• Instructions to follow: It is required that the lines from the top of the listing through the line with "wild(1845, 183, len(WILD)" be reproduced exactly, excluding pictures.

• Dataset extract:
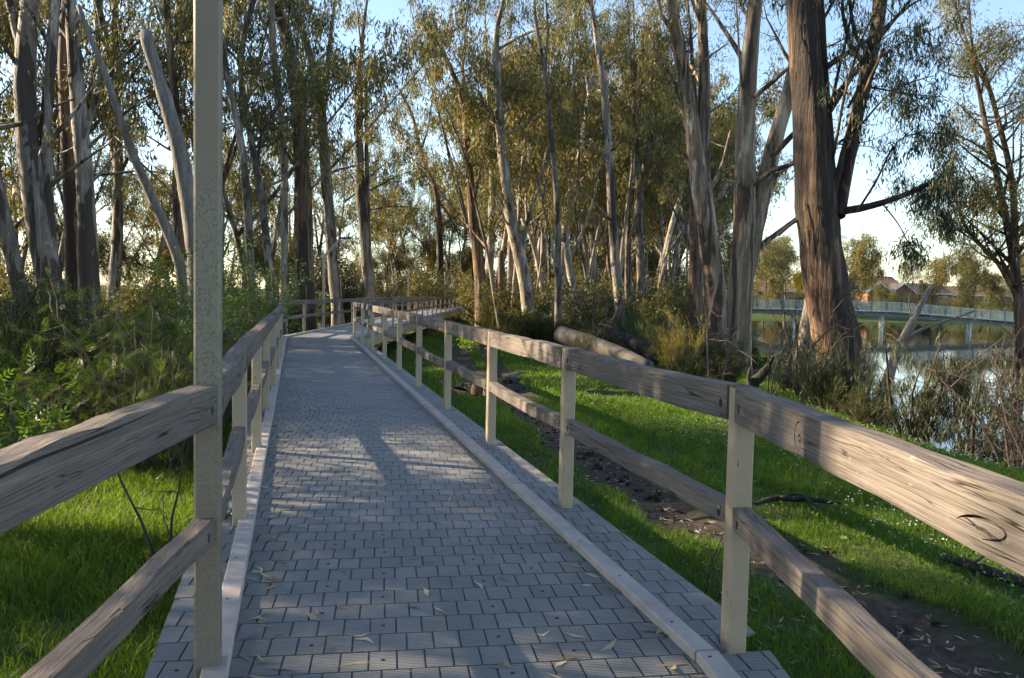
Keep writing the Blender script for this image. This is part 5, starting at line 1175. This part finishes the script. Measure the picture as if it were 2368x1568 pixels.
house('house', 'red brick house with white-edged twin gables across the river', 2105, 186, 20, 9, 2.7, 2.3, 'brick', 'roof_dark', gable=(-8.6, -3.2))
house('house', 'long low brick house with dark roof farthest along the opposite bank', 2260, 190, 20, 10, 2.5, 2.0, 'brick', 'roof')
house('house', 'brick house with tall brown roof set behind the twin-gabled one', 2025, 222, 16, 10, 3.6, 3.6, 'brick_pale', 'roof')
house('building', 'low brick building with white eave glimpsed between distant white trunks', 1268, 150, 10, 8, 3.2, .8, 'brick', 'white', chimney=False)
house('shelter', 'brown timber shelter glimpsed behind the leftmost leaning gum', 18, 62, 8, 5, 2.3, .9, 'fawn', 'roof_dark', chimney=False)
p = at(1845, 640, 180); WILD.append(wild_tree(131, 6, 'yellow_leaf', 'bark_brown', 2, .15, nb=14, blen=2.2, nsub=6, nspray=3, nleaf=9, spread=.4, Ln=.3, W=.05))
wild(1845, 183, len(WILD) - 1, 1.0, 'small golden yellow tree beside the orange brick house', 'trees on the opposite bank', 'wattle_tree')

# labels of look-alikes that can be told apart by counting along the row
ORD = ['first', 'second', 'third', 'fourth', 'fifth', 'sixth', 'seventh', 'eighth', 'ninth', 'tenth', 'eleventh', 'twelfth', 'thirteenth', 'fourteenth', 'fifteenth', 'sixteenth', 'seventeenth', 'eighteenth', 'nineteenth', 'twentieth', 'twenty-first', 'twenty-second', 'twenty-third', 'twenty-fourth']
for grp, txt in (('slim gums among the white trunks', 'slim pole-like gum among the white trunks, {} counting from the boardwalk end'), ('gums in the stand left of the bend', 'gum standing behind the left bushes, {} of its row counting from the left'),
                 ('slim gums behind the left bushes', 'slim pole-like gum behind the left bushes, {} counting from the left'), ('trees on the opposite bank', 'rounded tree on the opposite bank, {} counting from the left'),
                 ('bushes beside the broad river gums', 'bush beside the broad river gums, {} counting from the palm'), ('tufts at the front of the thicket', 'olive needle-leaved tuft at the thicket front, {} counting from the boardwalk')):
    for k, (px, o) in enumerate(sorted([t for t in ORDERED.get(grp, []) if 'golden' not in t[1]['label']], key=lambda t: t[0])): o['label'] = txt.format(ORD[min(k, 23)])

• Solution to the exercise:
Keep writing the Blender script for this image. This is part 5, starting at line 1175. This part finishes the script. Measure the picture as if it were 2368x1568 pixels.
house('house', 'red brick house with white-edged twin gables across the river', 2105, 186, 20, 9, 2.7, 2.3, 'brick', 'roof_dark', gable=(-8.6, -3.2))
house('house', 'long low brick house with dark roof farthest along the opposite bank', 2260, 190, 20, 10, 2.5, 2.0, 'brick', 'roof')
house('house', 'brick house with tall brown roof set behind the twin-gabled one', 2025, 222, 16, 10, 3.6, 3.6, 'brick_pale', 'roof')
house('building', 'low brick building with white eave glimpsed between distant white trunks', 1268, 150, 10, 8, 3.2, .8, 'brick', 'white', chimney=False)
house('shelter', 'brown timber shelter glimpsed behind the leftmost leaning gum', 18, 62, 8, 5, 2.3, .9, 'fawn', 'roof_dark', chimney=False)
p = at(1845, 640, 180); WILD.append(wild_tree(131, 6, 'yellow_leaf', 'bark_brown', 2, .15, nb=14, blen=2.2, nsub=6, nspray=3, nleaf=9, spread=.4, Ln=.3, W=.05))
wild(1845, 183, len(WILD) - 1, 1.0, 'small golden yellow tree beside the orange brick house', 'trees on the opposite bank', 'wattle_tree')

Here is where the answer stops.